The Design of Everyday Blogs

At the risk of losing all my design cred, I'll admit I put practically no effort or even thought into the way my blog looked until about a week ago. To put that into perspective: I wrote my first post here in May 2013. For most of the time since that point, it's been some variation of this default Bootstrap theme provided by Nikola, the static site generator I use:

My blog, circa February 2015

Nikola, while excellent, has slim pickings for themes, and none of them are quite what I want my blog to look like. So when it came time for the big overhaul, I started (almost) from scratch with a new theme.

The process

Nikola themes live within the appropriately named themes directory. My files are structured as follows:

/theme-name
  /assets
    /css
      theme.css
  /templates
    base.tmpl
    index.tmpl
    post.tmpl
  engine
  parent

Here's an overview of what these files do (taken from the Nikola theming reference):

File Name

Purpose

theme.css

Custom CSS

base.tmpl

Defines the basic layout for all pages

index.tmpl

Defines pages that contain multiple posts (the "index" pages)

post.tmpl

Defines an individual post

engine

Text file containing the name of the templating engine your theme uses. The two options are mako and jinja.

parent

Text file containing the name of the theme from which your theme inherits. Mine inherits from base.

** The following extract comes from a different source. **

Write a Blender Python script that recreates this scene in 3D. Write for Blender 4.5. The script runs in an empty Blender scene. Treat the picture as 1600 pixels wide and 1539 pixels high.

That's it! I used the similarly bare monospace theme as a guide. You can spruce up your theme with additional templates (see the zen theme for an example), but I decided to keep mine simple.

Now for the fun stuff!

There's another reason why the default theme didn't work that well for my blog: I'm wordy as hell. I don't write posts; I write essays. So, rather than change my style of blogging, I thought I'd pull off an illusion. My main objective in redesigning this blog was to make it resemble a series of digestible sentences, as opposed to the giant wall of text that it actually is.

For inspiration, I looked at Medium, Longreads, Nautilus, Aeon, and all the other beautiful text-heavy sites that have cropped up in recent years.

Fonts

Typefaces can make or break a design. For the headers, I picked Lato, my favorite web font of all time; for regular text, Lora, my other favorite web font of all time. Both are available on Google Fonts. To improve readability, I increased the size of the text and the space between each line.

Colors

The link styles (salmon color + hover transitions) are from an old WordPress theme I created back in 2012, before I became a front-end developer. My CSS may have improved since then, but my visual tastes haven't changed much.

My first pass at the new theme had an entirely white background, which tested poorly. "It's really white," commented one of my Hack Reactor classmates, as he shielded his eyes from the glare.* I subsequently reduced the white space and added a background from Subtle Patterns. I picked a food icon pattern because, well, I love food.

Other changes

I removed the Share button that used to sit in the bottom right corner. It took me forever to figure out how to do this, but all I had to do was uncomment the SOCIAL_BUTTONS_CODE = "" line in conf.py.

Final thoughts

Designs are never finished, but I'm happy with how my blog looks right now. I plan to implement a hamburger menu for smaller screens within the upcoming weeks. If you have any suggestions, or find your viewing experience to be less than optimal, please let me know.


* With much gratitude to my Hack Reactor classmates for giving me the necessary push to redesign my blog.